Level one suspicions are counted for suspicions but not for the score (it starts from level 2) because in some FMs they are impossible to avoid, like you spawn into them or sound through a bottleneck goes through the walls and the player has no indication it happened, and the score is for ghosting, so it's following the ghosting rules, the AI has no idea a person is there. But if you want to be hardcore, you can attempt zero suspicions as well, like super ghosting.
As for searches, the issue is searches last a long time and cascade, so the first version had scores going into the 100s or 1000s which was absurd (we thought). So we took out cascades and level downs, just counting the highest level in a time frame (the peak in a mountain range), and we counted the duration of a search instead of adding to the score every second he reacquires, which again blows up the score. Basically it packages alert situations into roughly contiguous units in a time frame. An AI has to completely level down and wait a bit before a new search is counted as a second, independent search. A string of 20 searches in microseconds of each other, quick level downs and level ups, are considered part of the same search. (Grayman did most of this with me helping with little things like the gui.
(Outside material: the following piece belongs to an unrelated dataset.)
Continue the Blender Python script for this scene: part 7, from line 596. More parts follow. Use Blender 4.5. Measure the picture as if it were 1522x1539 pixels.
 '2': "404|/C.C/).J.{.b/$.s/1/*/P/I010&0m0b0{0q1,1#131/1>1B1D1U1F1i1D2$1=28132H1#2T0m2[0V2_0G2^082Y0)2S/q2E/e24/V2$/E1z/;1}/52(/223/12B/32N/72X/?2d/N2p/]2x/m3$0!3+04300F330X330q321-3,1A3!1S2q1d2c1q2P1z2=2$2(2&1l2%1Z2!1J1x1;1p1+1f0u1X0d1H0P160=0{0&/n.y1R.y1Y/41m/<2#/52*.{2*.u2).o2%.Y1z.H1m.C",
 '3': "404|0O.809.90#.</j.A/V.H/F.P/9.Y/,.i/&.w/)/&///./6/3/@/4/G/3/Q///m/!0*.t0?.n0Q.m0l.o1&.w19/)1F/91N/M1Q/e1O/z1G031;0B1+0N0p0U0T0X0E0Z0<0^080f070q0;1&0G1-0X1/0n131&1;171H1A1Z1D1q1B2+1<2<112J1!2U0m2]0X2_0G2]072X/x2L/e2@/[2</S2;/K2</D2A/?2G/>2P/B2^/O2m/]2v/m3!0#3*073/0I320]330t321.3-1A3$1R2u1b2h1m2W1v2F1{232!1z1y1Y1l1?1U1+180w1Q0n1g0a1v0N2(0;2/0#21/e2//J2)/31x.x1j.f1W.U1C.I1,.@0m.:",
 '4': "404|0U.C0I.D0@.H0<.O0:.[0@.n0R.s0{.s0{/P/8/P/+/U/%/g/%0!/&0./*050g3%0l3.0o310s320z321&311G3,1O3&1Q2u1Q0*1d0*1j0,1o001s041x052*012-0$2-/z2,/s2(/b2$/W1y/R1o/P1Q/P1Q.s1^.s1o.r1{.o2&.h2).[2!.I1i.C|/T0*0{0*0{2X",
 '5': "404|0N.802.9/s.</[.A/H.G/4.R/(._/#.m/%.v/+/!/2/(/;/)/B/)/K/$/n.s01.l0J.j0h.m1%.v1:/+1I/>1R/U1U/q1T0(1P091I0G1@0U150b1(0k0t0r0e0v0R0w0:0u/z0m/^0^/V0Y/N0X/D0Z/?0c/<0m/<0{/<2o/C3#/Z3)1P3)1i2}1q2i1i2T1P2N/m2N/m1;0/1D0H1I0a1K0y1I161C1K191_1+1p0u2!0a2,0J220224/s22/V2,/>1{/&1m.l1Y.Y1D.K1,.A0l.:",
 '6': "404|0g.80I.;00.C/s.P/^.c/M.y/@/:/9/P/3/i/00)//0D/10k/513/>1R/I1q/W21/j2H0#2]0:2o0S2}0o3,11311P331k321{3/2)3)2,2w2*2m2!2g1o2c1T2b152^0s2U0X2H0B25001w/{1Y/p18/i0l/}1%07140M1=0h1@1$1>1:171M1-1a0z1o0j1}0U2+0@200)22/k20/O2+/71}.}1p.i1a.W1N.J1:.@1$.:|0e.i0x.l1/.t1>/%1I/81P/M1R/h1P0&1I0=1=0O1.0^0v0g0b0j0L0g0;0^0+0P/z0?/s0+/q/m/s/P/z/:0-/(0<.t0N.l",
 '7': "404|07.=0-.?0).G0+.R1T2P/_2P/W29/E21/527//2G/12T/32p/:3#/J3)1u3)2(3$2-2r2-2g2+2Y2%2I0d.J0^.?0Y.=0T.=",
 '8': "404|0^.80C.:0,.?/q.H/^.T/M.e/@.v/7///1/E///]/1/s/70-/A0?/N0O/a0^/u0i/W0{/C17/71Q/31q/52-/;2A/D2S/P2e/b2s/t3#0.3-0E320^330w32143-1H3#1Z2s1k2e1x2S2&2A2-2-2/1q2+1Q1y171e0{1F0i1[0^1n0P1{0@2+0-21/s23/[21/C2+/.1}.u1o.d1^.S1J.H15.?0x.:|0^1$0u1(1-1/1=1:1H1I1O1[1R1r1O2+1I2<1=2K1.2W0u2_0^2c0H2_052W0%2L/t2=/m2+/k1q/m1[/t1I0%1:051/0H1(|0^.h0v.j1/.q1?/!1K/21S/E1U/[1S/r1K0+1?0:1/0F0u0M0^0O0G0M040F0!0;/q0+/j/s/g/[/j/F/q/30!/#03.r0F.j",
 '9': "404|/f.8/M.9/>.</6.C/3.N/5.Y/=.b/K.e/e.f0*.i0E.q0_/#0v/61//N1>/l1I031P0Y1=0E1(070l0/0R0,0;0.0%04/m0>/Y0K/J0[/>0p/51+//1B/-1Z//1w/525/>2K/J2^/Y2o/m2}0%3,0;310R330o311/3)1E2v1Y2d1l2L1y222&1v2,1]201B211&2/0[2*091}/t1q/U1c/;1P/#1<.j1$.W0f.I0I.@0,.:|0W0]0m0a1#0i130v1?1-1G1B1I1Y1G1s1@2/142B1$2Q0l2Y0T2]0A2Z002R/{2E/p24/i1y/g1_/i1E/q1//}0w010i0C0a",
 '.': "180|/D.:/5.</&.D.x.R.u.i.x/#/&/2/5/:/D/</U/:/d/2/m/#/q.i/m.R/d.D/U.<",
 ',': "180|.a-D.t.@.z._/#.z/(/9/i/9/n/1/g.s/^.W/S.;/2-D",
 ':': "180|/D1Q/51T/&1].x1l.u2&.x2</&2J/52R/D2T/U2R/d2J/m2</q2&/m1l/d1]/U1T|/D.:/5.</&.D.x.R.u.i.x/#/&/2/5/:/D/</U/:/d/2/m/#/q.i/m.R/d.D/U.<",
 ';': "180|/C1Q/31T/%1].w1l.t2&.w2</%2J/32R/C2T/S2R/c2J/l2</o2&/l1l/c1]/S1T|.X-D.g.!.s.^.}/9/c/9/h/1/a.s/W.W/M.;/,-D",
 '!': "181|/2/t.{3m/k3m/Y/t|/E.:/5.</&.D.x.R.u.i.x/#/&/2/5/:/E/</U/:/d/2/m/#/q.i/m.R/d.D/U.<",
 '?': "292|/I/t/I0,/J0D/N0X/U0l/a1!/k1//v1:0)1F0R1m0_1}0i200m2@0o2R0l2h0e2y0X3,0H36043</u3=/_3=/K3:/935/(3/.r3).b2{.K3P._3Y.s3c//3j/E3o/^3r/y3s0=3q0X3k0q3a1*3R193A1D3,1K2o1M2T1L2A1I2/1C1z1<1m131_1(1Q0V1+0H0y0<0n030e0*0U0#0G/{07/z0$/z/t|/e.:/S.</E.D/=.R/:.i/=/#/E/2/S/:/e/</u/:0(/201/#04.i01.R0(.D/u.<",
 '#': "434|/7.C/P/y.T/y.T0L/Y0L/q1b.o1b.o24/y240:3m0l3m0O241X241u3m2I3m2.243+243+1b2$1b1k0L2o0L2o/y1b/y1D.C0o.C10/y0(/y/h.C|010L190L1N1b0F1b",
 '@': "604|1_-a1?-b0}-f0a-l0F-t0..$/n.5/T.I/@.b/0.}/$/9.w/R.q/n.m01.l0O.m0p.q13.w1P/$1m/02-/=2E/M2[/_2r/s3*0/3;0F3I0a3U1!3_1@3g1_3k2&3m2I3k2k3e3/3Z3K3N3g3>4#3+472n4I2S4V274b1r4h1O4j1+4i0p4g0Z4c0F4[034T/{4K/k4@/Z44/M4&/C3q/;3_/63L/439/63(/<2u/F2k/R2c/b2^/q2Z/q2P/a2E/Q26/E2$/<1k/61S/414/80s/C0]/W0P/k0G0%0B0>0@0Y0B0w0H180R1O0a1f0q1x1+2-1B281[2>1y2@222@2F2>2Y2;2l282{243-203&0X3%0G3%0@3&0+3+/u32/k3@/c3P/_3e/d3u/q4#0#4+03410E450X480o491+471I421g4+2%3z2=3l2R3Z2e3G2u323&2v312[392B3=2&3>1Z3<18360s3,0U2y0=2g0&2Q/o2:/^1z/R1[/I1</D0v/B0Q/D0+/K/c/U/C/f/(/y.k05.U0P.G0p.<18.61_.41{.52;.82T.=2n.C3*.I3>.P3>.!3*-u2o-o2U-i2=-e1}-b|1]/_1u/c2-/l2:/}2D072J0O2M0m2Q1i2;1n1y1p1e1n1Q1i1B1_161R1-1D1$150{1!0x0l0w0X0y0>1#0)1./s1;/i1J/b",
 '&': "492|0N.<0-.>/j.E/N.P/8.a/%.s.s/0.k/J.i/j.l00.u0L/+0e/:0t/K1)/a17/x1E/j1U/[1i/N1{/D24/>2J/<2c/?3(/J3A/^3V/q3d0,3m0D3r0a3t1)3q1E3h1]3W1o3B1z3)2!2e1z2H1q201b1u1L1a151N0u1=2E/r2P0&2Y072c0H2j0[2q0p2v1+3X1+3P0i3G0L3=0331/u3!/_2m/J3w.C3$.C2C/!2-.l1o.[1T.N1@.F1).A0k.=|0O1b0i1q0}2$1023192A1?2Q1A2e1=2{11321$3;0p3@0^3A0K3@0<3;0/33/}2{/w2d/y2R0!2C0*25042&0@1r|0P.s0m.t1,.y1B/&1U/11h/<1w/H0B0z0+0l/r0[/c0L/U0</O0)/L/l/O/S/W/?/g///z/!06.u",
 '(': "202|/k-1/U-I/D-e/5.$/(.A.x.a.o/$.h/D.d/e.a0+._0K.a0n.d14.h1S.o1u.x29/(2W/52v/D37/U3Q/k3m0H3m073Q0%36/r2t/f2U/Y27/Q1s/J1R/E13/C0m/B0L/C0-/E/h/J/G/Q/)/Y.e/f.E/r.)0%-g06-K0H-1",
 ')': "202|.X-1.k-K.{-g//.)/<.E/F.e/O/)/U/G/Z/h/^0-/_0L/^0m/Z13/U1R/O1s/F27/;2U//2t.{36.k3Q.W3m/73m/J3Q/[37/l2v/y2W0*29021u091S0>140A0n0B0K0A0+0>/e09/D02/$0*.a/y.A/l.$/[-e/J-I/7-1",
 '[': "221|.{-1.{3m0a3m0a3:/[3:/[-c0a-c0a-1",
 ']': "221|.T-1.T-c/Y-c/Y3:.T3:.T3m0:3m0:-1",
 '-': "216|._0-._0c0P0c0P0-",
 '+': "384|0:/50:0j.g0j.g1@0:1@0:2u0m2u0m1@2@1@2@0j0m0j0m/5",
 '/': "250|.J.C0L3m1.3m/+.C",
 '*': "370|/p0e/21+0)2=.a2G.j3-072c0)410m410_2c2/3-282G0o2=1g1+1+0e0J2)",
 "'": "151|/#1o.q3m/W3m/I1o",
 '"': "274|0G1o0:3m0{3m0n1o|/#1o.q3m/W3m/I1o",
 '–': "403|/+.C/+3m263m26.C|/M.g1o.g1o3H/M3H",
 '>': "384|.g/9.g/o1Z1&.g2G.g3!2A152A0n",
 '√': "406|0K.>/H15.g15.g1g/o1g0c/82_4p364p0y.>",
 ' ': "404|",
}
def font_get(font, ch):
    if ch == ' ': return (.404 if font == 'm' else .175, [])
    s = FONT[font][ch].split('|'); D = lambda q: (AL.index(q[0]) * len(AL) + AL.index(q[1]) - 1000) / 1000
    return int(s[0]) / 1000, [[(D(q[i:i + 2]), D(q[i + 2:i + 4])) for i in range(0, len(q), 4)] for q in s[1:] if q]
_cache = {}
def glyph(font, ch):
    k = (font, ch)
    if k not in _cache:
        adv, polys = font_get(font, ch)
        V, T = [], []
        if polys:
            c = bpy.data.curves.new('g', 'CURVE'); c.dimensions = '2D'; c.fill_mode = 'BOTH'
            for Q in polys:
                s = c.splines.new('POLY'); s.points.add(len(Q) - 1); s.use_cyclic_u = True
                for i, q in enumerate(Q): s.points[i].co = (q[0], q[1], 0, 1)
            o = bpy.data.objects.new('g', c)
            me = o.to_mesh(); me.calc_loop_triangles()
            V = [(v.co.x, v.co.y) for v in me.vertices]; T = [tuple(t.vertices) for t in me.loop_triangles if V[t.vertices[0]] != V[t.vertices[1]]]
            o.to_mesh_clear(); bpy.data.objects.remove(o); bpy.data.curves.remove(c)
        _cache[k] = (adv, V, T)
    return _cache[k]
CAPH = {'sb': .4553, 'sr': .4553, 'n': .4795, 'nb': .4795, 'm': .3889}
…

But we were discussing the system together.)
It took a lot of tweaking to get it to its current state, but the score explosions were kind of ridiculous, that one minor incident could be a difference of like 80 or 200 in the score.
So if you're independently counting alerts, you could either take the sourcecode algorithm the stealth score uses directly, or just use different terms so it's understood it's different than the score.
All that aside, I'd be interested to see a cleaner gui set up with a little optional light that's off, green, yellow, and red by the current alert. For a ghoster, that light is the measure of a bust, without needing to add it up. But you could add it up with that too.